Avec la mise en place de la législation antisémite de Vichy, les persécutions se généralisent à l’encontre des personnes juives. Bien vite, les autorités organisent leur internement, prélude à leur déportation. Beaucoup de juifs vivant en France cherchent alors à fuir le pays et notamment à se réfugier en Suisse. Pour cela, il leur faut passer clandestinement la frontière par la Haute-Savoie car la Confédération Helvétique a fermé ses frontières dès le début de la guerre.
L’historien suisse Laurent Neury a consacré sa thèse de doctorat au cas des passeurs de Douvaine, commune française située à la frontière avec le canton de Genève. A partir de 1941, une « filière » permet à plusieurs juifs menacés de déportation de se réfugier en Suisse. Six membres de cette filière ont reçu la distinction de Justes parmi les nations en 1987.
Le chercheur a utilisé ce cas pour tenter de répondre à une question: quelles sont les motivations des hommes et femmes qui ont porté secours à des personnes juives? Cette interrogation anime les historiens depuis longtemps; or l’enquête de Laurent Neury a révélé que ces passeurs avaient un profil complexe, assez éloigné de ce que l’on imaginerait de la part de résistants.
La filière de Douvaine est menée par deux prêtres français, les abbés Jean-Joseph Rosay et Michel Chevrier. S’inscrivant dans la tendance catholique traditionaliste, ils sont nationalistes et très favorables au régime du maréchal Pétain – le second a même été un cadre de la Légion. Comment expliquer alors l’engagement de ces deux prêtres en faveur des juifs persécutés? On sait tout d’abord que l’abbé Rosay était hostile au IIIe Reich. Mais plus encore, il aurait été horrifié d’apprendre, grâce au journal clandestin lyonnais Cahiers du Témoignage Chrétien, que Vichy collaborait avec les nazis pour interner et déporter les juifs.

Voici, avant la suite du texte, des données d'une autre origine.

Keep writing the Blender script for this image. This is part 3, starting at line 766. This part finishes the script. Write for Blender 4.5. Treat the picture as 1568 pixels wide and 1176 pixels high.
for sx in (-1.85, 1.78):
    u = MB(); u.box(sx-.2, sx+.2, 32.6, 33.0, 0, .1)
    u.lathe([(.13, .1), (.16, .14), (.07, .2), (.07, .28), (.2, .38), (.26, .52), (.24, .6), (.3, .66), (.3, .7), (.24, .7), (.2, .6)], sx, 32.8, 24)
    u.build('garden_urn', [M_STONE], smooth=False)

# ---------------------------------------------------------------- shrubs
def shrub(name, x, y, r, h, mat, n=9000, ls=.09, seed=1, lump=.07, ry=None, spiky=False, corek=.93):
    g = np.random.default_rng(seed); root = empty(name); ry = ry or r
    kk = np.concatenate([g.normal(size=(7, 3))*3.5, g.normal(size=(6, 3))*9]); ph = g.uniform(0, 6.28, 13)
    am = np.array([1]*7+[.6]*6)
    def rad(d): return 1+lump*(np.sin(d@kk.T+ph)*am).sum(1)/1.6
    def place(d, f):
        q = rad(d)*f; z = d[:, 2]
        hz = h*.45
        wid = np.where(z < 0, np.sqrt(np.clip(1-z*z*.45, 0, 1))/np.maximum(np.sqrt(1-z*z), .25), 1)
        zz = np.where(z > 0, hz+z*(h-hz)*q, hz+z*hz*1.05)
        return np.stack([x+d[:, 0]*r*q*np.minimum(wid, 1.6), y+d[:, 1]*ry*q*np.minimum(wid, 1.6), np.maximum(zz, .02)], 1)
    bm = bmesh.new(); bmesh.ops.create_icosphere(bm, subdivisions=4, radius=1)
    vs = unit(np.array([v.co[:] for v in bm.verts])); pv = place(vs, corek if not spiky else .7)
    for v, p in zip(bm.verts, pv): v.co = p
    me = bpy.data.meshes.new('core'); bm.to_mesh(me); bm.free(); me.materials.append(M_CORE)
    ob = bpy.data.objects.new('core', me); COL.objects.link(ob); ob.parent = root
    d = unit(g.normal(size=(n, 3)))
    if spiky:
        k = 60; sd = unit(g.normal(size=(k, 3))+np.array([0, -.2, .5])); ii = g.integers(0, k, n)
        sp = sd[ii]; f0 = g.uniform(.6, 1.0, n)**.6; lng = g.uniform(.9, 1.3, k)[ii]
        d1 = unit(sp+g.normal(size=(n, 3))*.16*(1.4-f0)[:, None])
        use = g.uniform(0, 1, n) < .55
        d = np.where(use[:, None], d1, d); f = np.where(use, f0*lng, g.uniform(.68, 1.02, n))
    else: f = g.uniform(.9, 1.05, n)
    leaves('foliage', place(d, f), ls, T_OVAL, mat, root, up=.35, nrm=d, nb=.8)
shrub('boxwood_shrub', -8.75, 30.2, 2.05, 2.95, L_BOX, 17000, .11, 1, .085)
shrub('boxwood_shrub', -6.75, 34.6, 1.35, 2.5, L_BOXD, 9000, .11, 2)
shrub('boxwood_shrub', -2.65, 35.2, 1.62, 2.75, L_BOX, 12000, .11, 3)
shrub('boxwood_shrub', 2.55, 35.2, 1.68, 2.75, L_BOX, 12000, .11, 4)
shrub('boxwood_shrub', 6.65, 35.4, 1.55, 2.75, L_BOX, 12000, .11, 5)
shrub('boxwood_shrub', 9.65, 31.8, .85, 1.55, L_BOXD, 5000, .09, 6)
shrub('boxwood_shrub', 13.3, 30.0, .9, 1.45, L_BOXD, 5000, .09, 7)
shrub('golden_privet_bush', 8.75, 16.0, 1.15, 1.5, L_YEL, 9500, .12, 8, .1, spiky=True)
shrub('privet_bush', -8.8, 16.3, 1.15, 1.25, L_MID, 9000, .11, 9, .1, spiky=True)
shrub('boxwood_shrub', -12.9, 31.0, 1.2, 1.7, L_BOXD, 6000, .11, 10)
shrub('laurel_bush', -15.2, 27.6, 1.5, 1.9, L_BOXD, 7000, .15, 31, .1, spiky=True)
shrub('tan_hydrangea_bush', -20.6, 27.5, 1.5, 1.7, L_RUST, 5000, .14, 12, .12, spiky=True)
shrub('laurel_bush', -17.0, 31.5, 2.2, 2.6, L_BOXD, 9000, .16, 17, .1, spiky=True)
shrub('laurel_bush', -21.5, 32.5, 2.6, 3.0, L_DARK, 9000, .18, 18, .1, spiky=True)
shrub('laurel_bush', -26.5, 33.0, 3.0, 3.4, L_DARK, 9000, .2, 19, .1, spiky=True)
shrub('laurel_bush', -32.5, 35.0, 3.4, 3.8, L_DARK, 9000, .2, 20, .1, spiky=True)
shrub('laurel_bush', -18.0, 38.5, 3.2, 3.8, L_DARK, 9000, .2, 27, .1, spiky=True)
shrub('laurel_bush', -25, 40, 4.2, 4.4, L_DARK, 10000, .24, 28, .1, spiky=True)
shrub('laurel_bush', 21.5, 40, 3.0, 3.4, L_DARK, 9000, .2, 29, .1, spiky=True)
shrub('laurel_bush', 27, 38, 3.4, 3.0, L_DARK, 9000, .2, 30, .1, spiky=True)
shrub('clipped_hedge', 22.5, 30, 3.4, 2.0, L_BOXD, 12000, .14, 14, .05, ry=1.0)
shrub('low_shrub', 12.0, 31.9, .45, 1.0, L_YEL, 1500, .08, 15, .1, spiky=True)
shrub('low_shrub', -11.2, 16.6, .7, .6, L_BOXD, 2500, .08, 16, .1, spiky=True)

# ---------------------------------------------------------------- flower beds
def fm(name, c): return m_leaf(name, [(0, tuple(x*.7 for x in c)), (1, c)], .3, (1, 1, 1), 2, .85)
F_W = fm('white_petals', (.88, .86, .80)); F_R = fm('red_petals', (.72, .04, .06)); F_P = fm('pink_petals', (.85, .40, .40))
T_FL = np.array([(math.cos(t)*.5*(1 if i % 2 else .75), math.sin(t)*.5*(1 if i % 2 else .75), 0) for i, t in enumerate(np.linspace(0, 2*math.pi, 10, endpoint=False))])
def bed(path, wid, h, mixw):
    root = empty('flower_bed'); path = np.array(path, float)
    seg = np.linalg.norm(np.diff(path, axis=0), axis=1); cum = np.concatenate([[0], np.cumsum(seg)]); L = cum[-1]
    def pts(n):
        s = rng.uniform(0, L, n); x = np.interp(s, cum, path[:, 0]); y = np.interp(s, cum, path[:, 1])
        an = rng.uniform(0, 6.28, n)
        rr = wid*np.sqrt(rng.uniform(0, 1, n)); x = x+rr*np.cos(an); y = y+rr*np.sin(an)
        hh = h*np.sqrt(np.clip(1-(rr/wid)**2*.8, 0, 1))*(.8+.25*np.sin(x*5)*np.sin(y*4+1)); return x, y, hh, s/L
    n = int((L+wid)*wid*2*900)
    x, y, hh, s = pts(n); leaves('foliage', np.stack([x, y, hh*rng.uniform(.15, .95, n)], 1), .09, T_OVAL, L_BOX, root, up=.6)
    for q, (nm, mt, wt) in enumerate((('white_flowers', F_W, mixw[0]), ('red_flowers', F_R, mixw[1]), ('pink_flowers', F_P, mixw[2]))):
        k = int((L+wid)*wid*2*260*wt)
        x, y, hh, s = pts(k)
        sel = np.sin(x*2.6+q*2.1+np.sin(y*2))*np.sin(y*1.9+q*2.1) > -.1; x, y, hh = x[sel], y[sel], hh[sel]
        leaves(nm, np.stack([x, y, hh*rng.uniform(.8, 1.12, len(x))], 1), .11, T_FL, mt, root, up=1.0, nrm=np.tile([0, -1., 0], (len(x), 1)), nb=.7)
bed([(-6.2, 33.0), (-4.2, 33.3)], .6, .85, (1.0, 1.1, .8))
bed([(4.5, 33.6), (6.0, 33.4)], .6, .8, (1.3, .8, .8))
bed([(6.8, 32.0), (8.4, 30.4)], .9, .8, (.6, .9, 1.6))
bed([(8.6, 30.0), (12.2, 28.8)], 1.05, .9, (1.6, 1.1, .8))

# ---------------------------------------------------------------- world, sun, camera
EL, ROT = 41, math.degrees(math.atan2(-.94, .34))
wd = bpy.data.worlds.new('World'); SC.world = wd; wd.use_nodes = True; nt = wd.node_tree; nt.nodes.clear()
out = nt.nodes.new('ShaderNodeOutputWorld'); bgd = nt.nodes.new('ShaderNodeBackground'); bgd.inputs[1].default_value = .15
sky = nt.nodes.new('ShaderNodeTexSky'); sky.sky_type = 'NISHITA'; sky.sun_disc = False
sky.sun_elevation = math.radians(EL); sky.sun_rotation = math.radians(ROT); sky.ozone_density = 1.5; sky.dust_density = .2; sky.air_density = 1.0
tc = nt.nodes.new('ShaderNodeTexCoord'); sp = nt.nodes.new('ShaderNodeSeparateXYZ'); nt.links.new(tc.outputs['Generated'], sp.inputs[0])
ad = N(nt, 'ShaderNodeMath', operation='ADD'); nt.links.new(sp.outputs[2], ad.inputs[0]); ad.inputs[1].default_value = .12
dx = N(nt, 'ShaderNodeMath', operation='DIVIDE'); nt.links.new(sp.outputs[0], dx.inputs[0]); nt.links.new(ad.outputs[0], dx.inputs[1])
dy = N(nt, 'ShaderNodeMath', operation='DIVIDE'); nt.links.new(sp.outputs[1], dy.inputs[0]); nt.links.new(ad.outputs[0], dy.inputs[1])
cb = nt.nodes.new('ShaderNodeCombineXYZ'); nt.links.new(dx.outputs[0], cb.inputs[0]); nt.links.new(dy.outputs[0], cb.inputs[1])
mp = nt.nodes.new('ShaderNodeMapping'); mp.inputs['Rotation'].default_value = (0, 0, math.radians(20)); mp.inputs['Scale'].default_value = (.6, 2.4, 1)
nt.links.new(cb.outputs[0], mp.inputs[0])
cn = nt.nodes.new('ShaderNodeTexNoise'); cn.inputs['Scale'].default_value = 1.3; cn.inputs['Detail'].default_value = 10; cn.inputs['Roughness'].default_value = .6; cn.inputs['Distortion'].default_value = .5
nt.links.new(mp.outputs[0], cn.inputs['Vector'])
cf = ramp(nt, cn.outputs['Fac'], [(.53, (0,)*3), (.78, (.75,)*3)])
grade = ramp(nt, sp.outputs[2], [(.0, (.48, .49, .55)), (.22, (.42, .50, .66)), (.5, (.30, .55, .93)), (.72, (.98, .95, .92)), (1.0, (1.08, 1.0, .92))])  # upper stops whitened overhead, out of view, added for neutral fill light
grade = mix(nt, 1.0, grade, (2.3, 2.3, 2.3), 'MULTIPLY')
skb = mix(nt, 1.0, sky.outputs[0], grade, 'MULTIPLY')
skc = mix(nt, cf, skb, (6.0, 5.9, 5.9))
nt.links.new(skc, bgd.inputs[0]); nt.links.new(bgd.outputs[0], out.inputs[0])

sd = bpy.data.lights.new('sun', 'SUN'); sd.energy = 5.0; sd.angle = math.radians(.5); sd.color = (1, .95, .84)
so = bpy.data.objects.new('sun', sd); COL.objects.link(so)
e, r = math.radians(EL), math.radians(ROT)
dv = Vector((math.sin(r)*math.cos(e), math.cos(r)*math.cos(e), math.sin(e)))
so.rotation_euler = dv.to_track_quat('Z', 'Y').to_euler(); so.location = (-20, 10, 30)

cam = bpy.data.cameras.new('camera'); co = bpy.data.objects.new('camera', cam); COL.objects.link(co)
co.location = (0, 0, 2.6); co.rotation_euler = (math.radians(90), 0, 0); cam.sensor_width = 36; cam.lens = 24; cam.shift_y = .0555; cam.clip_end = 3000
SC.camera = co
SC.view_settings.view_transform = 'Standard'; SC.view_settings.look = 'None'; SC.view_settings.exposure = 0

Dès lors qu’ils se décident à aider des juifs à rejoindre la Suisse, les deux prêtres recrutent un groupe de huit paroissiens. « Ces parents ou ces amis habitaient le village depuis plusieurs générations et provenaient du même milieu socio-professionnel, la paysannerie à faibles revenus, explique Laurent Neury. Ils avaient été à l’école jusqu’au certificat d’études et étaient issus, pour la plupart, d’une famille nombreuse avec une forte influence paternelle et un attachement aux valeurs d’autorité et de respect. Tous étaient baptisés et confirmés, allaient à la messe le dimanche, avaient fait leur catéchisme et participaient à la vie paroissiale. »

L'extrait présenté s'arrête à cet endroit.